In 1940 and 1941 Somerville’s ships regularly and successfully supported vital convoys to Malta, but after flying off reinforcements of aircraft to that besieged island HMS ARK ROYAL was torpedoed and sunk by the German submarine  U81 on 13 November 1941.

Following Japan’s entry into the war Somerville was sent to the Far East in February 1942 to command a reformed Eastern Fleet.  Many of his ships were obsolete and his fleet was in no condition to confront the powerful Japanese carrier group which forayed into the Indian Ocean in the spring of 1942.  All Somerville could do was to retreat out of range of the Japanese until they withdrew to the Pacific for their next confrontation with the American Navy.

It was not until the spring of 1944 that Somerville was able to undertake offensive operations.  By this time his fleet had been reinforced by more modern units including the aircraft carrier HMS ILLUSTRIOUS and, operating alongside the American carrier USS SARATOGA, air strikes were launched against Japanese oil installations on Sumatra and Java.

In August 1944 Somerville left the Eastern Fleet to take up the post of Head of the British Admiralty delegation in Washington, a position he held from October 1944 to December 1945.  He made a great success of this mission and even became friends with the blunt and short-tempered Admiral Ernest J. King, the anglophobic American chief of naval operations.

On leaving the Royal Navy in 1946 he retired to Dinder House becoming Lord Lieutenant of Somerset.  He died in Dinder on 19 March 1949 of a coronary thrombosis and is buried there in the village churchyard of St. Michael and All Angels.   His wife Mary, whom he married in January 1913, predeceased him in August 1945.



Sources.

Churchill and the Admirals, Stephen Roskill (Pen & Sword Books Ltd. 2013)

Oxford Dictionary of National Biographies.

Sunday, 12 February 2017

The Defence Logistics Treaty strengthens defence ties between the UK and Japan. Just as well - the Japanese Fleet is twice the size of the Royal Navy.

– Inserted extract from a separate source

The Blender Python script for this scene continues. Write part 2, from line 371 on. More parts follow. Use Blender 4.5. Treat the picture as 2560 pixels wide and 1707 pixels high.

The UK has just signed with Japan a defence agreement by the name of the Defence Logistics Treaty also known as the Acquisition and Cross Servicing Agreement.  Defence Secretary Sir Michael Fallon’s welcome for the treaty included the words: “Japan is an important British ally and this treaty will enable closer joint work on operations and exercises, including sharing equipment, supplies and services. As Global Britain steps up, we will continue to stand alongside our Japanese friends to meet shared interests and challenges.”
Such talk of Japan being a friend and ally has a remarkably similar tone to the words used by Sir Oswald Mosely when, almost 50 years ago, he wrote of Britain’s relationship with Japan in the 1930s.  He stated: “. . . that Japan was not only an old friend but a traditional and remaining ally.”

In the late nineteenth century the Japanese Navy took the Royal Navy as its role model.  Japanese warships were built in British shipyards and naval missions from Britain advised the Japanese on the development of a modern fleet.  In the early twentieth century Vickers built the Kongo, the first of a class of 37,000 ton battlecruisers for the Japanese Navy, in its Barrow-in-Furness shipyard.  Three more of the class were subsequently built in Japan.  The Kongo was to see service in both world wars.

In World War One Japanese naval power enabled British warships to be withdrawn from the Far East and Pacific for service in the North Sea, Atlantic and Mediterranean.  Such cooperation came to an end before World War Two when Japanese colonial ambitions brought confrontation with the USA, Russia and Britain.

Today Japan has one of the largest navies in the world with 4 large helicopter carriers, 17 submarines, 36 destroyers and 6 destroyer escorts.  By contrast the Royal Navy has, excluding the Trident fleet, just 7 submarines of which none are presently on active operations and 19 frigates and destroyers.  Last July there was much adverse comment and speculation when all the Royal Navy’s modern Type 45 destroyers were reported as being in port at the same time.   Furthermore, they face long periods out of action having major modifications to their engines due to them failing when operating in hot climates.

In such circumstances it would seem that a wide ranging defence agreement with Japan could be of great benefit to the UK.  At sea the Japanese obviously have much more to offer us than we can offer them.  Hopefully the Defence Logistics Treaty will lead to greater military collaboration between our two island peoples – especially at sea!